*Task prompt*
Restate the opening lines of the material below word for word, stopping after the line that contains "grow(r, pts, rr, level".

-- Provided records start --

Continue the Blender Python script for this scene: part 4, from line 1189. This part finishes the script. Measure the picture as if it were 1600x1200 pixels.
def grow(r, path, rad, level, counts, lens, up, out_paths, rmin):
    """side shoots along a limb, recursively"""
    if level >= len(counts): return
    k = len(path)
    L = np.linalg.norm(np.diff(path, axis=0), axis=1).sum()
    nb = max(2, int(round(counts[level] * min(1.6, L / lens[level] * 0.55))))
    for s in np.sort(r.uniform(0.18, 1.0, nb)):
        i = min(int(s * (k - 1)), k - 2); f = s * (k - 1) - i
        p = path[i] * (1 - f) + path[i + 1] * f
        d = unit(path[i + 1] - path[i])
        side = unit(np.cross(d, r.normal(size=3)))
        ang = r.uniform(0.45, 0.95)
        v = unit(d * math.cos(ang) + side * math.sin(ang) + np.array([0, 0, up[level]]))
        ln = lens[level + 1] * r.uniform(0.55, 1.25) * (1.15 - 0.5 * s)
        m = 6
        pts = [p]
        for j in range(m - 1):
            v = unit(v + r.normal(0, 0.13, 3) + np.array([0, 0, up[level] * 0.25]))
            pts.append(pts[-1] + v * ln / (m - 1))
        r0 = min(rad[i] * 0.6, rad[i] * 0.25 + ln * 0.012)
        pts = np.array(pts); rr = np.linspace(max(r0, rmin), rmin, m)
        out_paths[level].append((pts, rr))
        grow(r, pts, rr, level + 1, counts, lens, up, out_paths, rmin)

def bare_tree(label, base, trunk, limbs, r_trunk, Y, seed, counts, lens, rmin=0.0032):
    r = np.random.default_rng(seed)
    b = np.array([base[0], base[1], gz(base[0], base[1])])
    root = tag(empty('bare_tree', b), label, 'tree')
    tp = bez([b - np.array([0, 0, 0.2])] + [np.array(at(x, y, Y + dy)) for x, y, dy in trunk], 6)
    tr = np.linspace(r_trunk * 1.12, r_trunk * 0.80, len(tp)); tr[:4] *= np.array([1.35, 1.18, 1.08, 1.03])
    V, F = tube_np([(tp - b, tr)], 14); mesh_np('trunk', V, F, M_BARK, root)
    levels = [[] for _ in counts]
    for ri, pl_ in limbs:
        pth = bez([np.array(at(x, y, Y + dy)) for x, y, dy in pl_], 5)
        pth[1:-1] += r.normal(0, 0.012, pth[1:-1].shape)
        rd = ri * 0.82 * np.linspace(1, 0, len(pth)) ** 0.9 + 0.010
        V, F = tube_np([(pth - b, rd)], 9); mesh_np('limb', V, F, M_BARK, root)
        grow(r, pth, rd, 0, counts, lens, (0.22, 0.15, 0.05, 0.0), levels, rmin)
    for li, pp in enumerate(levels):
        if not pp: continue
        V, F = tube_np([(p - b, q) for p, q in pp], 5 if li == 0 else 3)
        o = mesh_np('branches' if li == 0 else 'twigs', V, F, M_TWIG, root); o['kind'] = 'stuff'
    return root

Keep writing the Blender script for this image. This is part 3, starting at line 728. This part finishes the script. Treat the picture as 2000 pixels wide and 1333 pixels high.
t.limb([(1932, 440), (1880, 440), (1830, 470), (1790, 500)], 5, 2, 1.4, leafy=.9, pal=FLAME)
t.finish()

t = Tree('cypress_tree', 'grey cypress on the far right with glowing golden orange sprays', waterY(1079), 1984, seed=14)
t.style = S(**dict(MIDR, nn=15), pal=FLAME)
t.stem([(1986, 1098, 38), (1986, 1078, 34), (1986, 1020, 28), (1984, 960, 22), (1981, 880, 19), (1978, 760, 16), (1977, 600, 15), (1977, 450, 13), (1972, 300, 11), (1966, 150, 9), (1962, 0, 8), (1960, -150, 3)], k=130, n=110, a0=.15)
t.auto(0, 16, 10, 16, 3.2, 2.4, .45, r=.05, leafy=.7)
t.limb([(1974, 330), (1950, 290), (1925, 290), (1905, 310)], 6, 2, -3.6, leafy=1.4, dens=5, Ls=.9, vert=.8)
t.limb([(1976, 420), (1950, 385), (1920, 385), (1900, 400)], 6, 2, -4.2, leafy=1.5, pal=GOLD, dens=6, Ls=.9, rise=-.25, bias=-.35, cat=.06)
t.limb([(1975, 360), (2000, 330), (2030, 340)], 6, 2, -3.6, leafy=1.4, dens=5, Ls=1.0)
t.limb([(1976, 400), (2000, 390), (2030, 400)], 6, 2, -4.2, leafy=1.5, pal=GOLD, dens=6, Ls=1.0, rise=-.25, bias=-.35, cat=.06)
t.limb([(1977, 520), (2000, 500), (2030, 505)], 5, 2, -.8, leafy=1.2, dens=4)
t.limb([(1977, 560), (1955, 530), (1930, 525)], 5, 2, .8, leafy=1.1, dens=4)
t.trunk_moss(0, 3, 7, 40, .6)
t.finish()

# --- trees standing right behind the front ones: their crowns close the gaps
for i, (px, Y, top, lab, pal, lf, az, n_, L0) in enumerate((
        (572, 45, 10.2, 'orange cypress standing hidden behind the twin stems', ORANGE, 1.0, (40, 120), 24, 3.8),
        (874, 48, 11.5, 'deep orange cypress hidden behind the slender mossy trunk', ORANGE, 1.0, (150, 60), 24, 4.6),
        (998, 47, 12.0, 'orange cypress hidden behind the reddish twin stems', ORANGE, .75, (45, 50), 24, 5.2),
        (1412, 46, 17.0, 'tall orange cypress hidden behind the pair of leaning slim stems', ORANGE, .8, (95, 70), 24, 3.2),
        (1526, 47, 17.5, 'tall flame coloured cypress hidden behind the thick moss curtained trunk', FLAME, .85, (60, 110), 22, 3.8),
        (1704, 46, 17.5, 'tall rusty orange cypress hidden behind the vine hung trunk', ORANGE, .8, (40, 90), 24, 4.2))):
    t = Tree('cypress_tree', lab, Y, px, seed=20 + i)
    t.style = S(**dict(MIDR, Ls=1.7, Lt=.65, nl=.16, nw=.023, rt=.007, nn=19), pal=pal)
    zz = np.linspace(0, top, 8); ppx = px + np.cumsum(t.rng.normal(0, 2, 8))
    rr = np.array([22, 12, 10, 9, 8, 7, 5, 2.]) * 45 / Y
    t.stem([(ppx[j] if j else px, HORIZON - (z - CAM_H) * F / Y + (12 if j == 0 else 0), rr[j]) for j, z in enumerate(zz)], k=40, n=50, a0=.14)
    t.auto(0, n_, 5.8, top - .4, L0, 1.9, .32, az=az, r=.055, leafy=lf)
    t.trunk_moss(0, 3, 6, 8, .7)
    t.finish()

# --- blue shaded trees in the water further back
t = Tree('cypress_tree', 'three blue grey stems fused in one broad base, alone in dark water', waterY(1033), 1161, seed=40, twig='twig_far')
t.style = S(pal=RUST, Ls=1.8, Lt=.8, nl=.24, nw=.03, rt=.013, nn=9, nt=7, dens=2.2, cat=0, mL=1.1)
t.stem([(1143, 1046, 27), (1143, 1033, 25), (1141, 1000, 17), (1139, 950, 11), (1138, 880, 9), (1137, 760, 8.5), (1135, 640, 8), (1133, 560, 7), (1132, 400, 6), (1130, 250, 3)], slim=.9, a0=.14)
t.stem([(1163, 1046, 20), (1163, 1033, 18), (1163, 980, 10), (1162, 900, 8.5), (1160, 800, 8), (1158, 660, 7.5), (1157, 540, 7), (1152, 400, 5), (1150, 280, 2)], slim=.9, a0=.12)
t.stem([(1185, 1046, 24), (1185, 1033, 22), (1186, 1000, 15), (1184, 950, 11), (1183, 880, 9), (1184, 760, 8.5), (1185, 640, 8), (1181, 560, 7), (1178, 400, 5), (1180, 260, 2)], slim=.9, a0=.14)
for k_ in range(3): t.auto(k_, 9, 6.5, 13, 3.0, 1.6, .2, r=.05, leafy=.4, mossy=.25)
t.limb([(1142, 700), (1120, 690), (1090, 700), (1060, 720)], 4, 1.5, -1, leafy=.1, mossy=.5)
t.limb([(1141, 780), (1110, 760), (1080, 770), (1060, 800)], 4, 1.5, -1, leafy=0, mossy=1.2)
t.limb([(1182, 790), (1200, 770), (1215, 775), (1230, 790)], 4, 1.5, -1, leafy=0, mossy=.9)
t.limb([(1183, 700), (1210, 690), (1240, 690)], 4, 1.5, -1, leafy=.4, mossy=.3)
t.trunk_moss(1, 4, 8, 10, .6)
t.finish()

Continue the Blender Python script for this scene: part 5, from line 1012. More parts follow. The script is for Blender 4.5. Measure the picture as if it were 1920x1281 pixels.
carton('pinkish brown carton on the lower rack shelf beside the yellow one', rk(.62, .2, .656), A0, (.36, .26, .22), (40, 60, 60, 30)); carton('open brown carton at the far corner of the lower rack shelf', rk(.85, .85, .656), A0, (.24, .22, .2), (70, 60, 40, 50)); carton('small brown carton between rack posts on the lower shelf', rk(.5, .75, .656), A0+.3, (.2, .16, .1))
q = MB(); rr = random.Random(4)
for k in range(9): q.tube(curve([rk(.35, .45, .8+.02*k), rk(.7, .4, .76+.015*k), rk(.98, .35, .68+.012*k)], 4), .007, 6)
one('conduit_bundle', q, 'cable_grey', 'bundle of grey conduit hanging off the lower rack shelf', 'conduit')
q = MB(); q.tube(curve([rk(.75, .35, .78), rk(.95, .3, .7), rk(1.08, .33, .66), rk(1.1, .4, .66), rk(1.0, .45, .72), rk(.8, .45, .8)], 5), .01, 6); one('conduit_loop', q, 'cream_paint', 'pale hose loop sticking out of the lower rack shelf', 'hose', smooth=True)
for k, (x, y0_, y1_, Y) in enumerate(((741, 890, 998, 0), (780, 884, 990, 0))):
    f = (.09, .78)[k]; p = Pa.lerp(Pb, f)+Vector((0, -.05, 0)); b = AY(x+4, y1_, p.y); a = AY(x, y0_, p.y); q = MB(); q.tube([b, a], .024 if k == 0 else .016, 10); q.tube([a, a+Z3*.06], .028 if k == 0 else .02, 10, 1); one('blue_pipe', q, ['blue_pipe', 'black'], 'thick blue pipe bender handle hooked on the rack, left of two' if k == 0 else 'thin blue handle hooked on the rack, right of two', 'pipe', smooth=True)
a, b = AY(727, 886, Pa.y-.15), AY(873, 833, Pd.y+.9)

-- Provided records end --

*Exercise output*
Continue the Blender Python script for this scene: part 4, from line 1189. This part finishes the script. Measure the picture as if it were 1600x1200 pixels.
def grow(r, path, rad, level, counts, lens, up, out_paths, rmin):
    """side shoots along a limb, recursively"""
    if level >= len(counts): return
    k = len(path)
    L = np.linalg.norm(np.diff(path, axis=0), axis=1).sum()
    nb = max(2, int(round(counts[level] * min(1.6, L / lens[level] * 0.55))))
    for s in np.sort(r.uniform(0.18, 1.0, nb)):
        i = min(int(s * (k - 1)), k - 2); f = s * (k - 1) - i
        p = path[i] * (1 - f) + path[i + 1] * f
        d = unit(path[i + 1] - path[i])
        side = unit(np.cross(d, r.normal(size=3)))
        ang = r.uniform(0.45, 0.95)
        v = unit(d * math.cos(ang) + side * math.sin(ang) + np.array([0, 0, up[level]]))
        ln = lens[level + 1] * r.uniform(0.55, 1.25) * (1.15 - 0.5 * s)
        m = 6
        pts = [p]
        for j in range(m - 1):
            v = unit(v + r.normal(0, 0.13, 3) + np.array([0, 0, up[level] * 0.25]))
            pts.append(pts[-1] + v * ln / (m - 1))
        r0 = min(rad[i] * 0.6, rad[i] * 0.25 + ln * 0.012)
        pts = np.array(pts); rr = np.linspace(max(r0, rmin), rmin, m)
        out_paths[level].append((pts, rr))
        grow(r, pts, rr, level + 1, counts, lens, up, out_paths, rmin)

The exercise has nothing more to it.